Alléger les procédures administratives
D’autre part, l’exploitation artisanale informelle de l’or est marquée par la violence perpétrée par des gangs armés qui opèrent souvent en toute impunité, en raison de leurs liens avec des politiciens qui les exploitent pour perpétrer des violences contre leurs adversaires. Ces pratiques clientélistes empêchent les jeunes de formaliser leurs activités minières artisanales.
Le rapport fait remarquer par ailleurs que l’exploitation artisanale et à petite échelle de l’or a permis l’apparition d’une caste d’exploitants miniers appelés localement les « mbingas », un terme d’argot zimbabwéen qui signifie « jeune individu riche et crasseux ». Ces jeunes riches, dont l’opulence est admirée par les populations locales, sont malgré tout perçus comme des influenceurs positifs qui incarnent l’esprit entrepreneurial. Certains « mbingas » ont formalisé leurs activités. Le cas de Pedzai Sakupwanya, plus connu localement sous le surnom de « Scott » est très remarquable. Cette « enfant de ghetto », qui affirme employer plus de 400 mineurs artisanaux, a créé les entreprises formelles à l’instar Better Brands Jewellery et Better Brands Mining Company.
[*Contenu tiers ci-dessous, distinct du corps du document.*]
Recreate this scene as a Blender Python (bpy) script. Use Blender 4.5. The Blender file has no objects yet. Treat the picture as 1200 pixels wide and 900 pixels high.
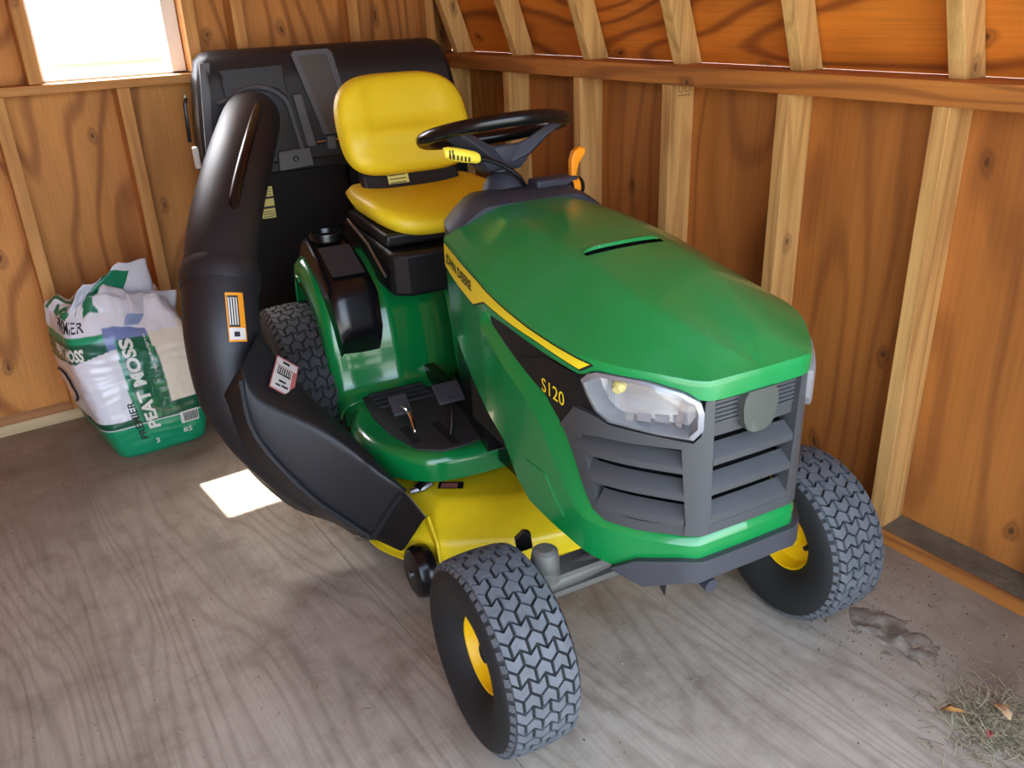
import bpy, bmesh, math, random
from mathutils import Vector, Matrix, noise
from mathutils.geometry import tessellate_polygon
R_ = random.Random(7)
sc = bpy.context.scene
C = sc.collection
PI = math.pi

# ------------------------------------------------------------------ camera, sky, sun, exposure
def set_camera():
    yaw, pit, rol, f = 0.575047887, 0.424521247, 0.040823268, 1003.458
    fw = Vector((math.sin(yaw)*math.cos(pit), math.cos(yaw)*math.cos(pit), -math.sin(pit)))
    r = Vector((math.cos(yaw), -math.sin(yaw), 0)); d = fw.cross(r)
    c, s = math.cos(rol), math.sin(rol)
    r2 = c*r + s*d; d2 = -s*r + c*d
    cd = bpy.data.cameras.new('camera'); cam = bpy.data.objects.new('camera', cd); C.objects.link(cam)
    m = Matrix((r2, -d2, -fw)).transposed().to_4x4(); m.translation = (0, 0, 1.3)
    cam.matrix_world = m
    cd.sensor_width = 36; cd.lens = f/1200*36; cd.clip_start = 0.05
    sc.camera = cam
set_camera()
w = bpy.data.worlds.new('sky'); sc.world = w; w.use_nodes = True
wn = w.node_tree; bg = wn.nodes['Background']
sky = wn.nodes.new('ShaderNodeTexSky'); sky.sky_type = 'NISHITA'; sky.sun_disc = False
sky.sun_elevation = math.radians(54); sky.sun_rotation = math.radians(-3); sky.air_density = 1.0; sky.dust_density = 3.0; sky.ozone_density = 1.0
hs = wn.nodes.new('ShaderNodeHueSaturation'); hs.inputs['Saturation'].default_value = .62
wn.links.new(sky.outputs[0], hs.inputs['Color']); wn.links.new(hs.outputs[0], bg.inputs[0]); bg.inputs[1].default_value = 0.30
sl = bpy.data.lights.new('sun', 'SUN'); sl.energy = 5.0; sl.angle = math.radians(0.55); sl.color = (1, .95, .87)
so = bpy.data.objects.new('sun', sl); C.objects.link(so); so.location = (0.5, 8, 10)
so.rotation_euler = Vector((0.05, -0.731, -1.106)).to_track_quat('-Z', 'Y').to_euler()
def portal(name, loc, rot, sx, sy):
    l = bpy.data.lights.new(name, 'AREA'); l.shape = 'RECTANGLE'; l.size = sx; l.size_y = sy; l.cycles.is_portal = True
    o = bpy.data.objects.new(name, l); C.objects.link(o); o.location = loc; o.rotation_euler = rot
portal('door_portal', (0.25, 0.16, 0.93), (PI/2, 0, 0), 2.3, 1.85)
portal('window_portal', (0.575, 3.30, 1.39), (-PI/2, 0, 0), 0.46, 0.58)
sc.view_settings.view_transform = 'Standard'; sc.view_settings.look = 'None'
sc.view_settings.gamma = 1; sc.view_settings.use_curve_mapping = False
sc.view_settings.exposure = 2.6
sc.cycles.use_denoising = True
sc.cycles.max_bounces = 8; sc.cycles.diffuse_bounces = 5

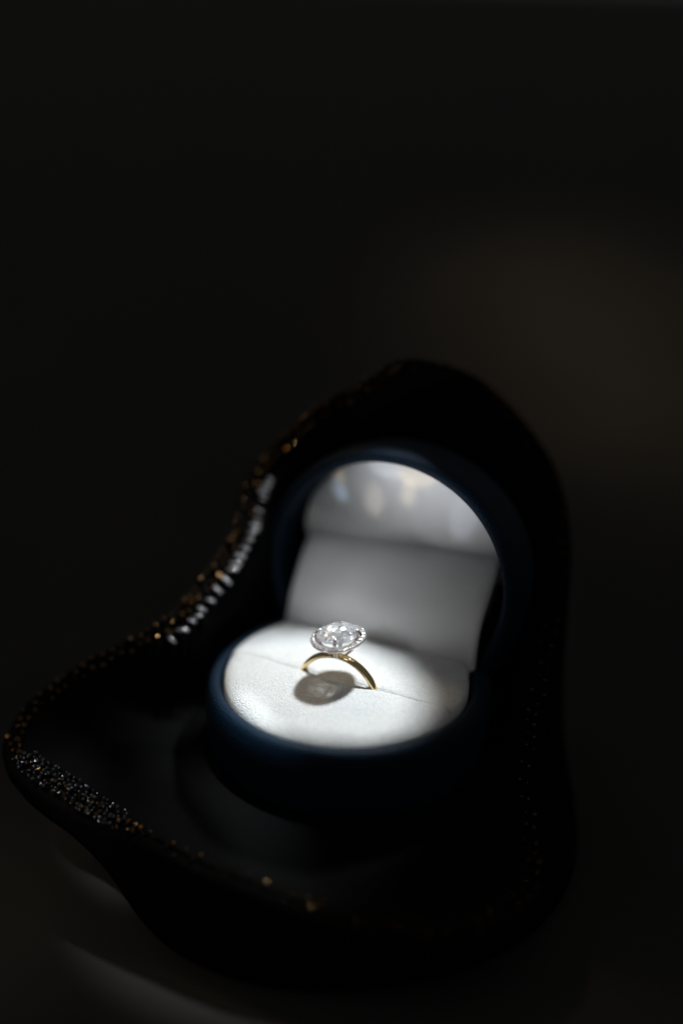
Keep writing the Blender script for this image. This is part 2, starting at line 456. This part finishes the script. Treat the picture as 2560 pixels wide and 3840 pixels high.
# beads: two rows of round bronze beads outside, one row of bugle beads inside
tv, tf = loft([[tuple(frame(LEN * k / 300)[0] + frame(LEN * k / 300)[2] * (.55 * math.cos(a)) + frame(LEN * k / 300)[3] * (.55 * math.sin(a))) for a in [2 * math.pi * q / 6 for q in range(6)]] for k in range(301)])
trim = mesh('bead_trim', tv, tf, M['velvet'], pouch)
bm = bmesh.new(); bmesh.ops.create_icosphere(bm, subdivisions=1, radius=1.0 * MM)
ico = bpy.data.meshes.new('bead'); bm.to_mesh(ico); bm.free(); ico.materials.append(M['amber'])
bm = bmesh.new(); bmesh.ops.create_cone(bm, cap_ends=True, segments=8, radius1=.62 * MM, radius2=.62 * MM, depth=3.2 * MM)
cry = ico.copy(); cry.materials.clear(); cry.materials.append(M['crystal'])
bug = bpy.data.meshes.new('bugle_bead'); bm.to_mesh(bug); bm.free(); bug.materials.append(M['silver']); bug.polygons.foreach_set('use_smooth', [len(p.vertices) == 4 for p in bug.polygons])
items = []
def up_sign(nn): return nn if nn.z >= 0 else -nn
def near_s(px, py, d):
    q = Vector(unproj(px, py, d)); k = min(range(3000), key=lambda i: (dense[i] - q).length); return cum[k]
s_front = near_s(520, 3110, 308)
s = 0
while s < LEN:
    for off, st in ((-1.3, 0), (0.7, .5)):
        p2, t2, i2, n2 = frame(s + st * 2.0); n2 = up_sign(n2)
        r = random.uniform(.45, 1.05)
        if s > s_front: r *= .55
        items.append(('bead', p2 + i2 * (off + random.uniform(-.6, .6)) + n2 * random.uniform(.4, .9), Quaternion((random.random() - .5, random.random() - .5, random.random() - .5, random.random() - .5)).normalized(), r, s))
    s += random.uniform(1.7, 2.9) if s < s_front else random.uniform(2.2, 4.2)
sa, sb = near_s(90, 2850, 320), near_s(470, 3100, 310)
s = sa
while s < sb:
    for off in (-2.6, -1.6, -.4, .7, 1.7, 2.7):
        p2, t2, i2, n2 = frame(s + random.uniform(-.6, .6)); n2 = up_sign(n2)
        items.insert(0, ('crystal_bead', p2 + i2 * (off + random.uniform(-.3, .3)) + n2 * random.uniform(1.0, 1.7), Quaternion([random.random() - .5 for _ in range(4)]).normalized(), random.uniform(.32, .6), s))
    s += 1.35
s, s_end = near_s(1015, 1800, 343), near_s(590, 2370, 332)
while s < s_end:
    p, t, inn, nn = frame(s); nn = up_sign(nn)
    d = (Vector((inn.x, inn.y, inn.z * .15)) + t * random.uniform(-.35, .35) + Vector((0, 0, random.uniform(-.25, .35)))).normalized()
    q = d.to_track_quat('Z', 'Y') @ Quaternion((0, 0, 1), random.random() * 3)
    items.append(('bugle_bead', p + inn * (3.0 + random.uniform(-.3, .3)) + nn * random.uniform(.55, .9), q, random.uniform(.5, .95), s))
    s += random.choice((1.45, 1.7, 2.1, 2.9))
fwd = -cd
rest = {'bead': bmesh.new(), 'bugle_bead': bmesh.new(), 'crystal_bead': bmesh.new()}
cnt = {'bead': 0, 'bugle_bead': 0, 'crystal_bead': 0}
lim = {'bead': 300, 'bugle_bead': 290, 'crystal_bead': 290}
s_cut = sum(0 for _ in ())
for kind, pos, q, r, s in items:
    src = {'bead': ico, 'bugle_bead': bug, 'crystal_bead': cry}[kind]
    frac = s / LEN
    if cnt[kind] < lim[kind]:
        o = link(kind, src, None, trim)
        o.location = W(*pos); o.rotation_mode = 'QUATERNION'; o.rotation_quaternion = q; o.scale = (r, r, r)
        cnt[kind] += 1
    else:
        b2 = rest[kind]; n0 = len(b2.verts)
        b2.from_mesh(src); b2.verts.ensure_lookup_table()
        mtx = Matrix.Translation(W(*pos)) @ q.to_matrix().to_4x4() @ Matrix.Scale(r, 4)
        for vv in b2.verts[n0:]: vv.co = mtx @ vv.co
for kind, b2 in rest.items():
    if not len(b2.verts): continue
    me = bpy.data.meshes.new(kind + '_row'); b2.to_mesh(me); b2.free()
    o = link('loose_' + kind + 's', me, M['amber'] if kind == 'bead' else M['silver'], trim); o['kind'] = 'stuff'
print('trim length', LEN, cnt, len(items))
Pour faciliter la formalisation de l’exploitation artisanale de l’or, l’auteur du rapport recommande notamment aux autorités zimbabwéennes de créer un fonds spécialisé dans l’octroi de financements aux jeunes souhaitant obtenir des permis miniers, d’alléger les procédures administratives, et de renforcer l’Etat de droit pour mettre fin à la corruption et à la violence qui gangrènent le secteur.